The sec guide stuff is just nitpicky beyond words. I sincerely hope you read all the complaint letters and recognize how absurd some of the objections are. I am a mining company earning a profit from mining operations yet now I earn all my money from "exploration activities" aka what every other miner loses money on and no one has ever made a cent on. Makes sense. They are obviously post exploration but do to the bureaucracy must be labelled as exploration, such an obvious miss-characterization helps nobody. I appreciate what the SEC is trying to do (mining companies are risky) but they let literally 1000s of obvious scams slip through their ranks, ignore and collude with big firms, and then attempt to regulate and micromanage an industry they have no expertise in whatsoever. It would be nice if the 43-101 and reporting standards included an AISC number that is comparable across companies, instead the SEC just assists in making all these numbers more complex and meaningless by arbitrarily changing definitions and changing the way everything is accounted. What this means is every company has to be evaluated independently and that is usually done on some kind of objective, international scale (Canadian NI43-101) instead of an arbitrary American (sec/g7) one.

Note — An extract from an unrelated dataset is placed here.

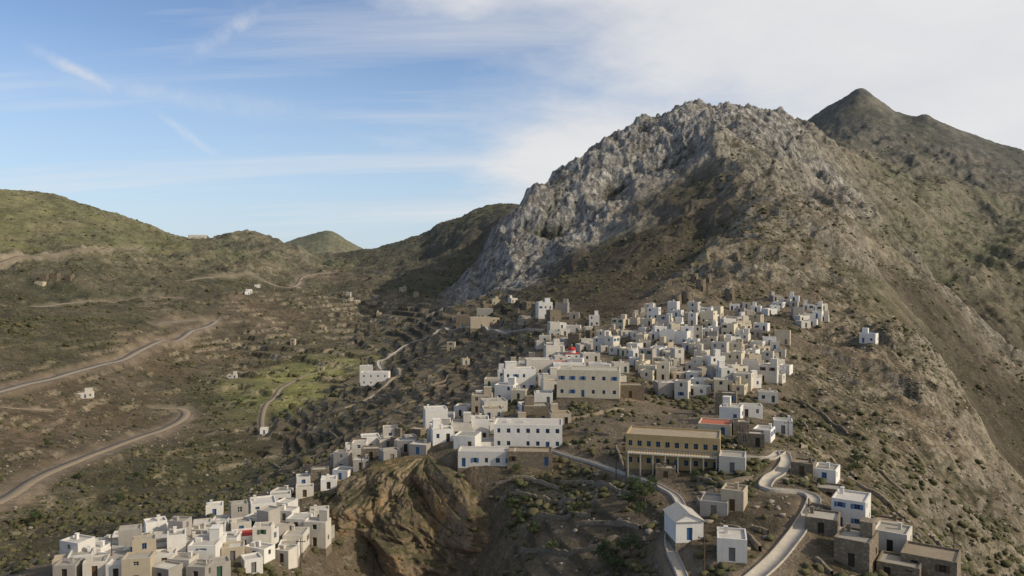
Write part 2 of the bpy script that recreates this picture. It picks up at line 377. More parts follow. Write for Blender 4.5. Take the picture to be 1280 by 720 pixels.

There is no reason aside from placating the sec to chose a G7 over a 43-101. Some companies waste time and money and do both, that is their prerogative.

I have pointed out mining scams like SRGE (I remember your ID) before and taken lots of flak for it; MXSG is not one of them. It is in the other camp, an obvious winner and potentially a significant near term producer. They have already made mining history and they haven't even started yet. I was skeptical at first too but all my legitimate concerns either fell away or are eclipsed by the stock's obvious potential.